Blind Development?

Posted in 2011 Globalization Column The Gnovis Blog

Over the weekend I watched an award winning documentary, Blindsight (new window), which “follows the gripping adventure of six Tibetan teenagers on their journey to climb a mountain in the shadow of Everest.” While all of the reviews featured on the website state that the film is “captivating, inspiring, and breathtaking,” I honestly felt none of those emotions while watching it.

Perhaps it is because I am critically studying development and development projects, that I brought a cynical eye to the project. Let me start with a brief summary of the “plot” of the movie. The movie starts in Tibet, with Sabriye Tenberken, a German woman who travelled to Tibet to found Braille Without Borders (new window). In Tibetan culture, blind people are said to be cursed by sins committed in their past lives and are discriminated against. Sabriye, also blind, founded the organization in order to take in these children and empower them.

After hearing about Erik Weihenmayer’s monumental summiting of Everest (he is also blind), the students and Sabriye invite Erik to come visit them. He accepts, and offers even more – to take the kids climbing. Erik and his team travel to Tibet to lead a “Climbing Blind” team, with the goal of having Sabriye and a selection of her students summit the 23,000 ft. Lhakpa Ri (new window) Mountain, which sits in the shadow of Everest.

This is where I started to wonder about the point of this mission- who decided on this goal, and how was the decision made? None of these children had been climbing, ever. This is not to say that they couldn’t do it. This is questioning the goal with regard to safety and an understanding of culture. Westerners have a mentality of needing to summit something; the Tibetans or Nepalese never had the desire to summit Everest before Westerners came into the picture.

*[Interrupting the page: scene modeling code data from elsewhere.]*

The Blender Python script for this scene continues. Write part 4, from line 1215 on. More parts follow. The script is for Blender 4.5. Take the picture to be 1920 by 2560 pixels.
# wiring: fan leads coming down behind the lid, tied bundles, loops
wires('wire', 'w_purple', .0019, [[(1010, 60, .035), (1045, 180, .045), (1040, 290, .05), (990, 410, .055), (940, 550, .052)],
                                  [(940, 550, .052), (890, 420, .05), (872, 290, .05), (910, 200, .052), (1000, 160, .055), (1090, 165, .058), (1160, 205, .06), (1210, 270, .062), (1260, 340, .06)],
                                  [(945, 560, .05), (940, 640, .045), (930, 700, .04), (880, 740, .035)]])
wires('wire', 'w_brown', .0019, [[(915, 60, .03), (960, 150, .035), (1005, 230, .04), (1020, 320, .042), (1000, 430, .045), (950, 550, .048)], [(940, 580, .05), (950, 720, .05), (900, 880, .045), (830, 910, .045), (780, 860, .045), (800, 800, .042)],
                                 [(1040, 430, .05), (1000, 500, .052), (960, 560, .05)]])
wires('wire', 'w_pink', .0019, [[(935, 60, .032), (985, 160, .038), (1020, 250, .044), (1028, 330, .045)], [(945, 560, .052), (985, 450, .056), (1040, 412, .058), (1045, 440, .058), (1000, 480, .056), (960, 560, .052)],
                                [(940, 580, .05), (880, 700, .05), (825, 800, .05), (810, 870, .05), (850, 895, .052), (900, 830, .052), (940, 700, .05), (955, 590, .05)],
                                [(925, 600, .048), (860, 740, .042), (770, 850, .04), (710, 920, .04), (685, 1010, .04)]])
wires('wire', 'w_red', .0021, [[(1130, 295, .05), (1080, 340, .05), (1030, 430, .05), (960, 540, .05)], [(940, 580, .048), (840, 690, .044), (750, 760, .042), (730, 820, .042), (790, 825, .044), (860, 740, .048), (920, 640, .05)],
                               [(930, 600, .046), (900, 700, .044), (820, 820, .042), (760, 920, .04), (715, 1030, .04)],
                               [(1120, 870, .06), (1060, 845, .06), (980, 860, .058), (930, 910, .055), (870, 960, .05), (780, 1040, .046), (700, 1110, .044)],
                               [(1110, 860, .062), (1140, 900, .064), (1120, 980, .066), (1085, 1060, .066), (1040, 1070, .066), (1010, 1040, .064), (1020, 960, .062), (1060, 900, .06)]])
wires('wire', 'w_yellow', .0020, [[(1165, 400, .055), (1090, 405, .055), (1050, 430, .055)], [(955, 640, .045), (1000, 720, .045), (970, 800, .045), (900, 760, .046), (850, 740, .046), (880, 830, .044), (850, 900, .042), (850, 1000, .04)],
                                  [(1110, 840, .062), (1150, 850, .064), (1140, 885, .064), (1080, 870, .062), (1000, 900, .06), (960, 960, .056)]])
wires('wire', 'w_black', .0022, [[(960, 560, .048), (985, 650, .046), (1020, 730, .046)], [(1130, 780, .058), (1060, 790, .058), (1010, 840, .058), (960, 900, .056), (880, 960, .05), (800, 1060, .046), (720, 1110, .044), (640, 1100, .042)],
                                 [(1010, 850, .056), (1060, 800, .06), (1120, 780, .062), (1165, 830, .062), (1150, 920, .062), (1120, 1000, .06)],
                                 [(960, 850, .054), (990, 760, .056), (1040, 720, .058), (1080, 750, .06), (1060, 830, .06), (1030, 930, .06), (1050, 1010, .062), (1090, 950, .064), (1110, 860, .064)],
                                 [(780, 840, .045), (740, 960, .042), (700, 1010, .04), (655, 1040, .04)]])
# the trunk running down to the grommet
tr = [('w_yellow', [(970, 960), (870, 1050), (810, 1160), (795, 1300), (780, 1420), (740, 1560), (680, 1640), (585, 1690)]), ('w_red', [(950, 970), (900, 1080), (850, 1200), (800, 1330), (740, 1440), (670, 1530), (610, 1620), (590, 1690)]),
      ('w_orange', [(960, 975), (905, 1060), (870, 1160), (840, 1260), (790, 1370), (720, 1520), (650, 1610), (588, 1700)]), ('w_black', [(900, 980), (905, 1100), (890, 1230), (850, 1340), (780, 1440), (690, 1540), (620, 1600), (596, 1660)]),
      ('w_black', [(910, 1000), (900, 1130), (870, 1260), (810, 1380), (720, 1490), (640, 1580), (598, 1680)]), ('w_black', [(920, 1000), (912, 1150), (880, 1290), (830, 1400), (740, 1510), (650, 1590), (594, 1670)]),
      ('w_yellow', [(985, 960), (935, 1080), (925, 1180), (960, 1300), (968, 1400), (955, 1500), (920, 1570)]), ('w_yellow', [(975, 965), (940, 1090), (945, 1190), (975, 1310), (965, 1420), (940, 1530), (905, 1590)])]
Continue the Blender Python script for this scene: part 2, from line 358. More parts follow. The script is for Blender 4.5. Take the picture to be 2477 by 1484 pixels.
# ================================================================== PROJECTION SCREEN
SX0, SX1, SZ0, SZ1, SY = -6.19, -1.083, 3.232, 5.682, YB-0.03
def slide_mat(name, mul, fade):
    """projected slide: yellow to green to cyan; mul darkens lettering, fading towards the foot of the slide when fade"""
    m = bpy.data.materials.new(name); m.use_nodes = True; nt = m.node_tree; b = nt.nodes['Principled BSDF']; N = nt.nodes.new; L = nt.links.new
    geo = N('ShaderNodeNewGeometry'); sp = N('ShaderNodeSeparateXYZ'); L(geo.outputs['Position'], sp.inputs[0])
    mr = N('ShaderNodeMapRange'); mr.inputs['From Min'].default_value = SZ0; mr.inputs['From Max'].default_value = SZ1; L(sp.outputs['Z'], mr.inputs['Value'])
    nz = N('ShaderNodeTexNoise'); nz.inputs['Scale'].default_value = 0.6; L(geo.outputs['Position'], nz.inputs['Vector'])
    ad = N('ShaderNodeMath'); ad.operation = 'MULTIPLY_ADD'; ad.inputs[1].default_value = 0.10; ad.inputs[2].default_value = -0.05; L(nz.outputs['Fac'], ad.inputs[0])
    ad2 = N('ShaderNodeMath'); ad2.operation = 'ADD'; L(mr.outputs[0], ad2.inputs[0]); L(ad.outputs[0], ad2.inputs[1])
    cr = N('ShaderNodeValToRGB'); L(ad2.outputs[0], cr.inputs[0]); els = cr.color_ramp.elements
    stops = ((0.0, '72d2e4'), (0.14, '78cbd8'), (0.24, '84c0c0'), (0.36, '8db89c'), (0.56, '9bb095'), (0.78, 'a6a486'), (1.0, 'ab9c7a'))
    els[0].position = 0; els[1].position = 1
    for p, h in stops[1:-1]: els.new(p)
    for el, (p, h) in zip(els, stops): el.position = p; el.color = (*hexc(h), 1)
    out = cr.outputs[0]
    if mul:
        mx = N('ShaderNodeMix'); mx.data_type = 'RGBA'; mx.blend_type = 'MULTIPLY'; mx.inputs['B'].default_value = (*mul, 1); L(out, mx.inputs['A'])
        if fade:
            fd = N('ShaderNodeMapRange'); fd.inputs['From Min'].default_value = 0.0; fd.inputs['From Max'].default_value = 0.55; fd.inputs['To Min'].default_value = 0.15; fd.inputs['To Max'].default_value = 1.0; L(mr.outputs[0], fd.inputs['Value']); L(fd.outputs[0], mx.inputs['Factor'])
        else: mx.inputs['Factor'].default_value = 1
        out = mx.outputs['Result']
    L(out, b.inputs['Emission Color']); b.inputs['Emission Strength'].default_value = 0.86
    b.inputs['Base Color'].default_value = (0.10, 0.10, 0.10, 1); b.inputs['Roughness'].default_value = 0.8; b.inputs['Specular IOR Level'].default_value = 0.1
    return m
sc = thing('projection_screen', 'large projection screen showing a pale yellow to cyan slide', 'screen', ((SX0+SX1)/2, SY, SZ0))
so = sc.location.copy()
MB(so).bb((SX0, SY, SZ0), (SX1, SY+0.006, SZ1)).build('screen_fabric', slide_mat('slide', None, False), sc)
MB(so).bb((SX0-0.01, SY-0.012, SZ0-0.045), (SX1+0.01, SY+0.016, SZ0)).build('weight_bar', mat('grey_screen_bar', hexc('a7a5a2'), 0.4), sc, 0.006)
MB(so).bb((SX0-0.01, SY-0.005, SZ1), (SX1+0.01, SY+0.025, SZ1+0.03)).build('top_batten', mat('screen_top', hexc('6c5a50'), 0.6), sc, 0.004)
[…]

The problems seemed to start as soon as the team started climbing the mountain. As the children had not been conditioned, the climb was a learning experience for everyone, and the skill level between the children was drastic. Some children were literally running up the mountain, while a few struggled greatly.

What I have noted in a previous post (new window) is the importance of having a dialogue. The documentary showed that these dialogues can be fraught with tension and not easy to have. However, these dialogues occurred while the Climbing Blind (new window) team was already on the mountain, in dangerous conditions. This seemed to symbolize the problems within development: a team comes in ready to go, starts a project, and only begins to have a dialogue with the community when problems begin to arise.

There was no dialogue in the beginning on what the initial goals of the project were and what to do in certain situations. Sabriye mentions how all she wanted from this trip was to have the children learn how to climb and develop team skills – she wished they would have all gone down the mountain when two of the students left. However, the Western climbing experts thought that the goal should be summiting, and to have as many of the students summit as possible.

While I was disturbed by the apparent lack of compassion towards the students themselves (one child had to descend sobbing due to physical and emotional issues) and failure to reach a group conclusion about what the goals of this mission were, I do value how the documentary showed that dialogue is necessary in “development” projects, whether in this case personal development or economic development.